Consumers will not do eCommerce transactions every month. Next month, this picture might be more difficult.

4 of these 20 eCommerce services says, “Sorry! its not worth our efforts on integration and time spent. Please delist us.” Community is small, people change jobs fast and the word spreads quickly amongst the partners – “This product does not work!”

Now, the same scenario at scale;

– On a 1Mn user base: 8-10 transactions per day to every partner
– On a 10Mn user base: 80-100 transactions per day to every partner
– On a 100Mn user base: 800-1000 transactions per day to every partner. OMG!
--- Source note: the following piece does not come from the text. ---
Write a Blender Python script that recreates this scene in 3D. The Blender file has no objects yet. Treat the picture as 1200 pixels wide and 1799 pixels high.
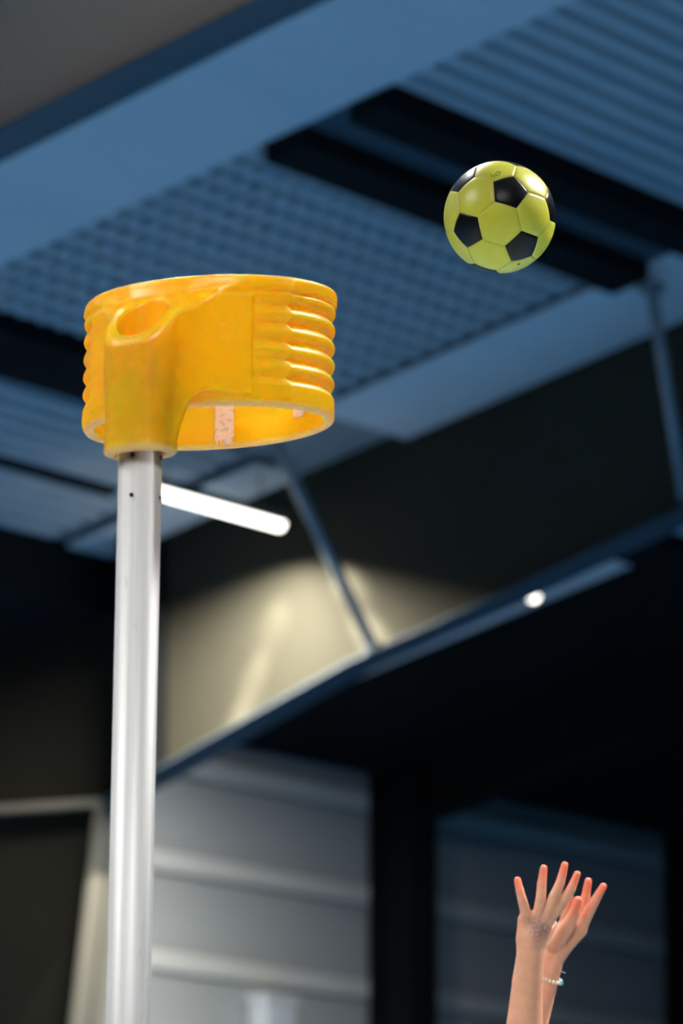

Exercise extreme caution when you decide to monetize your social product. The timing is as important as how your monetization plan.

 

Also because Sean Parker said so –
From the movie – The Social Network. When Mark Zuckerberg, Sean Parker and Eduardo Saverin discussed on TheFacebook’s monetization in its early days –

Eduardo Saverin: Hey, you know what? Settle and argument for us. I say it’s time to start making money from TheFacebook, but Mark doesn’t want to advertise. Who’s right?
Sean Parker: Um…neither of you yet. TheFacebook is cool that’s what it’s got going for it.
Mark Zuckerberg: Yeah.
Eduardo Saverin: You don’t want to ruin it with ads because ads aren’t cool.
Mark Zuckerberg: Exactly.

Sean Parker: “You don’t even know what the thing is yet.”
Mark Zuckerberg: “I said that exactly.”
Sean Parker: “How big it can get, how far it can go. This is no time to take your chips down. A million dollars isn’t cool. You know what’s cool?”
Eduardo Saverin: “You?
“A billion dollars.”
 That shut everybody up.

This holds true for every social product. You don’t know really know how a product shapes up it its journey that starts from minimum viable product.

Note: Sean Parker has said that the movie The Social Network is work of fiction.